Wednesday, November 03, 2010

V.A.T. @ 20%

From the start of 2011, the standard rate of Value Added Tax rises from 17.5% to 20%. This follows the previous Government's 'stimulus' measure of having dropped the rate temporarily to 15%. Commentators suggest that a 2.5% reduction in VAT had only a minimal effect in stimulating the economy, mainly due to many retail outlets not passing on all, or even any of the cut. Now, these same pundits are lining up to predict dire consequences for high street sales from raising what was once considered to be a tax on luxury goods.
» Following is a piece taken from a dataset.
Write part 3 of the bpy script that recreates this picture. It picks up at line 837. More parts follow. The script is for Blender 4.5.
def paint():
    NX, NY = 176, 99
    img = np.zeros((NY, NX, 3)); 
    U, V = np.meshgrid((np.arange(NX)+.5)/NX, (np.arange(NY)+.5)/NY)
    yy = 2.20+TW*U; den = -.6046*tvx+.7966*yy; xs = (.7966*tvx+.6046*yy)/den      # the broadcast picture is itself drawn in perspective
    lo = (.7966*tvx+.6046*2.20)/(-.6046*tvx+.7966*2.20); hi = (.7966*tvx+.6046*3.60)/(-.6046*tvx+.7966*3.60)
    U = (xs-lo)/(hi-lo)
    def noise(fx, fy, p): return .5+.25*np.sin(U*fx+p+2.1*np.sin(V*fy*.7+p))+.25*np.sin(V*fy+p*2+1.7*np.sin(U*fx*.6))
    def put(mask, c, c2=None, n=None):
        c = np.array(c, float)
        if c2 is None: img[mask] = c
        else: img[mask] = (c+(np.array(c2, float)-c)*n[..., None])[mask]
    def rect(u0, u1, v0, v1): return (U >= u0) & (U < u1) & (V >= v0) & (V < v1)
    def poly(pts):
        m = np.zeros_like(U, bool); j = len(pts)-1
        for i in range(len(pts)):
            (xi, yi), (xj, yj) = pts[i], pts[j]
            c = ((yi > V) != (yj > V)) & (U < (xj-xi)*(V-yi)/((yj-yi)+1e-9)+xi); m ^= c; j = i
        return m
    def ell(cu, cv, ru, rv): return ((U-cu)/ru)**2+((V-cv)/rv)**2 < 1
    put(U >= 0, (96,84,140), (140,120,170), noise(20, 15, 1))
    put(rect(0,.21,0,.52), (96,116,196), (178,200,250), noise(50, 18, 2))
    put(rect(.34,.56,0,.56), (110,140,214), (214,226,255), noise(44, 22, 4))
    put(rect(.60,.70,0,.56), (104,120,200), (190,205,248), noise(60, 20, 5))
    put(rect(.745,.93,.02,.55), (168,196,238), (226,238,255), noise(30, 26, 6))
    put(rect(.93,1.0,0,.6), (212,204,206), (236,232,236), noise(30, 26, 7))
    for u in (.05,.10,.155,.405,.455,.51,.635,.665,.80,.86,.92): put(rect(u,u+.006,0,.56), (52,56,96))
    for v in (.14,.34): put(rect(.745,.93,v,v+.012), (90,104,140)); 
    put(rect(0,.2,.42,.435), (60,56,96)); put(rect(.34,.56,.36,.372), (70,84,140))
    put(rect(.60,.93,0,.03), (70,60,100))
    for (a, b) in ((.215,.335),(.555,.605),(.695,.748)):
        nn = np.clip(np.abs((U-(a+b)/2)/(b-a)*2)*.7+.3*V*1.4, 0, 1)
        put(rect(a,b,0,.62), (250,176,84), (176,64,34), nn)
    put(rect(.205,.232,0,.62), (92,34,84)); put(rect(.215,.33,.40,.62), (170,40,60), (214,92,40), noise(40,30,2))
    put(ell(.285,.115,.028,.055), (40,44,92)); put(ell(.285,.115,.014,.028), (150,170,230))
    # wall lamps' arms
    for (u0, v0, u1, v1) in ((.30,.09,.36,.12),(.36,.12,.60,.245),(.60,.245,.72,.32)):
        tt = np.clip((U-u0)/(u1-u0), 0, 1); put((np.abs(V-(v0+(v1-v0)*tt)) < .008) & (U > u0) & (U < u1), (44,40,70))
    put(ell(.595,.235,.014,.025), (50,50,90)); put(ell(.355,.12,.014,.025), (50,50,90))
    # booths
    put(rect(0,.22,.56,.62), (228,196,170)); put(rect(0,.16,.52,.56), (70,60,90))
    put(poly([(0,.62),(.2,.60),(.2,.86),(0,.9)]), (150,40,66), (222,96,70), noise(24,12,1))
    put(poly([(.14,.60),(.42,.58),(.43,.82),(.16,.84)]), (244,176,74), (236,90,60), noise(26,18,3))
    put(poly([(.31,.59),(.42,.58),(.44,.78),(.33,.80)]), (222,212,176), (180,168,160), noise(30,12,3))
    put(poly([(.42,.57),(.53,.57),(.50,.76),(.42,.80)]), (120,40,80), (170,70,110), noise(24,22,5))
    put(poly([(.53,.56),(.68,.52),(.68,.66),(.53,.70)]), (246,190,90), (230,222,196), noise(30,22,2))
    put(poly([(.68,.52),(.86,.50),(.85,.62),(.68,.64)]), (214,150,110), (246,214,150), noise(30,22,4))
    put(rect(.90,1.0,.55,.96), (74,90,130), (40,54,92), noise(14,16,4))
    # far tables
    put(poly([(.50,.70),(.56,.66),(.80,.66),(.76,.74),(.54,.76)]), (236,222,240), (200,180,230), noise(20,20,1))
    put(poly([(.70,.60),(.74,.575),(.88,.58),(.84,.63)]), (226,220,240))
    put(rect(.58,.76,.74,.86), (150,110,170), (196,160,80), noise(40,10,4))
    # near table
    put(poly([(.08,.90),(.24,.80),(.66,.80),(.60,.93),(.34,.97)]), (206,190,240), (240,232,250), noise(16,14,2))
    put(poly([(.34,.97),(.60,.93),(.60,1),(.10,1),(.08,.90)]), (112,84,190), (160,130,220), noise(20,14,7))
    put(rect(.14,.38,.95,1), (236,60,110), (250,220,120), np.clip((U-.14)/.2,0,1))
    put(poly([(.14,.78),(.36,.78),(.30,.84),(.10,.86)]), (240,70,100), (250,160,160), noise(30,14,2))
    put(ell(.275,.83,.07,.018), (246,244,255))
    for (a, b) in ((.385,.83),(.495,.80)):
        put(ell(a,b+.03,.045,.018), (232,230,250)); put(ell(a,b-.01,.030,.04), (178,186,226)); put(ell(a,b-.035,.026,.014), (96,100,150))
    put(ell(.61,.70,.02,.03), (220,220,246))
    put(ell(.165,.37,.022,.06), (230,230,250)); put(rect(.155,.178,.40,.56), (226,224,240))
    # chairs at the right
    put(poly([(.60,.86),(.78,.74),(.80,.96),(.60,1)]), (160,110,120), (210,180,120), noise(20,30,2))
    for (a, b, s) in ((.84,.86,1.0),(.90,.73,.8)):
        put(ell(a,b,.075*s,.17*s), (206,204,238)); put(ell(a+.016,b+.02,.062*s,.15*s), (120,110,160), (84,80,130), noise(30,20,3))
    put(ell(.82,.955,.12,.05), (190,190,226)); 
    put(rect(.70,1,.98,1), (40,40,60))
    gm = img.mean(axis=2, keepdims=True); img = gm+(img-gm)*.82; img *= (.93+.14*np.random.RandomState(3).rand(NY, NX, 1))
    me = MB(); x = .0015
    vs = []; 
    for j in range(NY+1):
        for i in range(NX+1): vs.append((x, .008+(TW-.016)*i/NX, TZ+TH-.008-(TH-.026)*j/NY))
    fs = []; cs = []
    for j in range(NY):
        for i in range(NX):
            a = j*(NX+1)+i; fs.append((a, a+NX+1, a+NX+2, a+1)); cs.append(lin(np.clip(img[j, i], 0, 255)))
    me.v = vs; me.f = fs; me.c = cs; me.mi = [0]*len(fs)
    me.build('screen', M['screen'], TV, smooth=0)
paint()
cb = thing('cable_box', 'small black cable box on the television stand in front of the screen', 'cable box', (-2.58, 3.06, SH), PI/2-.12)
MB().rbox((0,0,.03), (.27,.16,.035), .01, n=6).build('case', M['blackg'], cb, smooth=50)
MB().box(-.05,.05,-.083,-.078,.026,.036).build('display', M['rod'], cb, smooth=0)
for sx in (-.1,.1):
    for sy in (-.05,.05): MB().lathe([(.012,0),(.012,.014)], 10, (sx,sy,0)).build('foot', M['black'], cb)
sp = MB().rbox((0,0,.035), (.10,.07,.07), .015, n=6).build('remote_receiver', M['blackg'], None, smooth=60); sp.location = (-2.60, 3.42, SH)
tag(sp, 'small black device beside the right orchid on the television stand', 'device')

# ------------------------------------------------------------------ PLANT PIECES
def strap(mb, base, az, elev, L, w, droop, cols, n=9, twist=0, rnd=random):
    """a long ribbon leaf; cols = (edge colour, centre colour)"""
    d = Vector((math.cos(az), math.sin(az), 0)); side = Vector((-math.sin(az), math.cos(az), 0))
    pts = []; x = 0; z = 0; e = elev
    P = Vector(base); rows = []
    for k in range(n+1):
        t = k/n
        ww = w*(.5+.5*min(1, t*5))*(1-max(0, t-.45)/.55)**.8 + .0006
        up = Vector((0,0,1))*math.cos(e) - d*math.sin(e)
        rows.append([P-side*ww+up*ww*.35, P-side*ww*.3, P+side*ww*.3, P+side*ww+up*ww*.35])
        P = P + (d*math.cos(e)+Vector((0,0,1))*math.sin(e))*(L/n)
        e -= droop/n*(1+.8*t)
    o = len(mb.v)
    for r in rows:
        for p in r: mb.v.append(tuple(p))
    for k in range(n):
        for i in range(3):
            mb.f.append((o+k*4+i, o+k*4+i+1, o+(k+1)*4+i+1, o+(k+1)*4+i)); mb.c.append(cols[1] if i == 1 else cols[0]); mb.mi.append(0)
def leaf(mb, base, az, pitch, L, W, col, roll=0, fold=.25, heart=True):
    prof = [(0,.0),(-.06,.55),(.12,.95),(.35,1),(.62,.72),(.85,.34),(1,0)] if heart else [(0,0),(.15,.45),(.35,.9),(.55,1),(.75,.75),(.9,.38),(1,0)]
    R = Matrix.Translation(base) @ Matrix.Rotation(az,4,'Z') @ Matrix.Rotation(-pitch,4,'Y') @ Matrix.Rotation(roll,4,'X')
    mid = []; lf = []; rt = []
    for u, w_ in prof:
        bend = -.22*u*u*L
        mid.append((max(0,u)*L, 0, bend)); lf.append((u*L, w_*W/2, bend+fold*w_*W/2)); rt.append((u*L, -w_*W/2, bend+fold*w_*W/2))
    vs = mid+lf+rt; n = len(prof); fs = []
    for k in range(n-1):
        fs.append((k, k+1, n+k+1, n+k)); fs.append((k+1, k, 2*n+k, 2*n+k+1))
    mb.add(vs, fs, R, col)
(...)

Surely, a good proportion of those same retail outlets that did not pass on the cut in VAT might now choose to not pass on the full rise in VAT? Accordingly, it would appear likely that while there will be some dampening of retail sales due to the rise; this will be countered by modest economic growth in 2011. Yet, for individual retail sectors the consequences of a rise in VAT will be felt. High ticket price items will undoubtedly be affected over the first few months of the New Year until consumer confidence hopefully recovers.

In the commercial vehicle world, where VAT is almost universally recoverable, the effect of such rises or falls is far more muted; but if high street sales were to stutter or specific industries take the hit, then any fleet servicing them would suffer. Some dealers might then encounter localised patches of weakness and temporarily slower sales periods due to VAT rising to 20%.